## Challenge
Copy all of the material below exactly.

>> begin

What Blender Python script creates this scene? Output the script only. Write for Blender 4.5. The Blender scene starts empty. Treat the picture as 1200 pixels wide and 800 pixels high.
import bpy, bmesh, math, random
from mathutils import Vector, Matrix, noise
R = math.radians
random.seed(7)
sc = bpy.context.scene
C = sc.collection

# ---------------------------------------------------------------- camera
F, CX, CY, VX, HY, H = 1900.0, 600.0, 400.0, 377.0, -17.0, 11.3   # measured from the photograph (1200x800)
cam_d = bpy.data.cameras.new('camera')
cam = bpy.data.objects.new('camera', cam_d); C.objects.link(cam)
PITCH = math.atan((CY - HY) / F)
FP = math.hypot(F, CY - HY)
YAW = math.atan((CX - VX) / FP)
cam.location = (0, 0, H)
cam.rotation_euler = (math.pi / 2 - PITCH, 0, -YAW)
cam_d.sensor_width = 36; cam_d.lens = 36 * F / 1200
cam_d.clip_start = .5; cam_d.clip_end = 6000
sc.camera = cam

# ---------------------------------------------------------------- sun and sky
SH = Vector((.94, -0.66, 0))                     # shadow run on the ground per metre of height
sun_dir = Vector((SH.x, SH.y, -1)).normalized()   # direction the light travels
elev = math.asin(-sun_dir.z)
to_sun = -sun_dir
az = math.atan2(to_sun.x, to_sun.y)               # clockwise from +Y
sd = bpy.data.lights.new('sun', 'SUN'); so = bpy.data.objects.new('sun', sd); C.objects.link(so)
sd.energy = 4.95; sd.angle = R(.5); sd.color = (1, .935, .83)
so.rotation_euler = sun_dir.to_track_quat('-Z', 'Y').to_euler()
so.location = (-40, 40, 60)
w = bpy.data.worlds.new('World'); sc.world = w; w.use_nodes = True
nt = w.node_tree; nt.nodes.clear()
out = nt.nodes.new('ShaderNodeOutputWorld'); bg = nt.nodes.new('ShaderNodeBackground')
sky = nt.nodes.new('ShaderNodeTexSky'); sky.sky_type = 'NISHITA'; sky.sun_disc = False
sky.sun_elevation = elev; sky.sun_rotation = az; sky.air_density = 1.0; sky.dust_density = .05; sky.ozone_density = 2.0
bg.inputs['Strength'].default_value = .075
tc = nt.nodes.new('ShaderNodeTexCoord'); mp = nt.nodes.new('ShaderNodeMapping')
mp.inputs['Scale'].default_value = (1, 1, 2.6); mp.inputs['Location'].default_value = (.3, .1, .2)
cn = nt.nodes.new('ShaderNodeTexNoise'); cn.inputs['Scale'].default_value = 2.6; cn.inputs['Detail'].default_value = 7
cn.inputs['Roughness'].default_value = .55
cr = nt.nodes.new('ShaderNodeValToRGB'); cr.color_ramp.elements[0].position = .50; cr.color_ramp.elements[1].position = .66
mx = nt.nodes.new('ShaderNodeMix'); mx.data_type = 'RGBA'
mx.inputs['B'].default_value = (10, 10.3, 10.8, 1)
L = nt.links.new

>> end

## Written response
What Blender Python script creates this scene? Output the script only. Write for Blender 4.5. The Blender scene starts empty. Treat the picture as 1200 pixels wide and 800 pixels high.
import bpy, bmesh, math, random
from mathutils import Vector, Matrix, noise
R = math.radians
random.seed(7)
sc = bpy.context.scene
C = sc.collection

# ---------------------------------------------------------------- camera
F, CX, CY, VX, HY, H = 1900.0, 600.0, 400.0, 377.0, -17.0, 11.3   # measured from the photograph (1200x800)
cam_d = bpy.data.cameras.new('camera')
cam = bpy.data.objects.new('camera', cam_d); C.objects.link(cam)
PITCH = math.atan((CY - HY) / F)
FP = math.hypot(F, CY - HY)
YAW = math.atan((CX - VX) / FP)
cam.location = (0, 0, H)
cam.rotation_euler = (math.pi / 2 - PITCH, 0, -YAW)
cam_d.sensor_width = 36; cam_d.lens = 36 * F / 1200
cam_d.clip_start = .5; cam_d.clip_end = 6000
sc.camera = cam

# ---------------------------------------------------------------- sun and sky
SH = Vector((.94, -0.66, 0))                     # shadow run on the ground per metre of height
sun_dir = Vector((SH.x, SH.y, -1)).normalized()   # direction the light travels
elev = math.asin(-sun_dir.z)
to_sun = -sun_dir
az = math.atan2(to_sun.x, to_sun.y)               # clockwise from +Y
sd = bpy.data.lights.new('sun', 'SUN'); so = bpy.data.objects.new('sun', sd); C.objects.link(so)
sd.energy = 4.95; sd.angle = R(.5); sd.color = (1, .935, .83)
so.rotation_euler = sun_dir.to_track_quat('-Z', 'Y').to_euler()
so.location = (-40, 40, 60)
w = bpy.data.worlds.new('World'); sc.world = w; w.use_nodes = True
nt = w.node_tree; nt.nodes.clear()
out = nt.nodes.new('ShaderNodeOutputWorld'); bg = nt.nodes.new('ShaderNodeBackground')
sky = nt.nodes.new('ShaderNodeTexSky'); sky.sky_type = 'NISHITA'; sky.sun_disc = False
sky.sun_elevation = elev; sky.sun_rotation = az; sky.air_density = 1.0; sky.dust_density = .05; sky.ozone_density = 2.0
bg.inputs['Strength'].default_value = .075
tc = nt.nodes.new('ShaderNodeTexCoord'); mp = nt.nodes.new('ShaderNodeMapping')
mp.inputs['Scale'].default_value = (1, 1, 2.6); mp.inputs['Location'].default_value = (.3, .1, .2)
cn = nt.nodes.new('ShaderNodeTexNoise'); cn.inputs['Scale'].default_value = 2.6; cn.inputs['Detail'].default_value = 7
cn.inputs['Roughness'].default_value = .55
cr = nt.nodes.new('ShaderNodeValToRGB'); cr.color_ramp.elements[0].position = .50; cr.color_ramp.elements[1].position = .66
mx = nt.nodes.new('ShaderNodeMix'); mx.data_type = 'RGBA'
mx.inputs['B'].default_value = (10, 10.3, 10.8, 1)
L = nt.links.new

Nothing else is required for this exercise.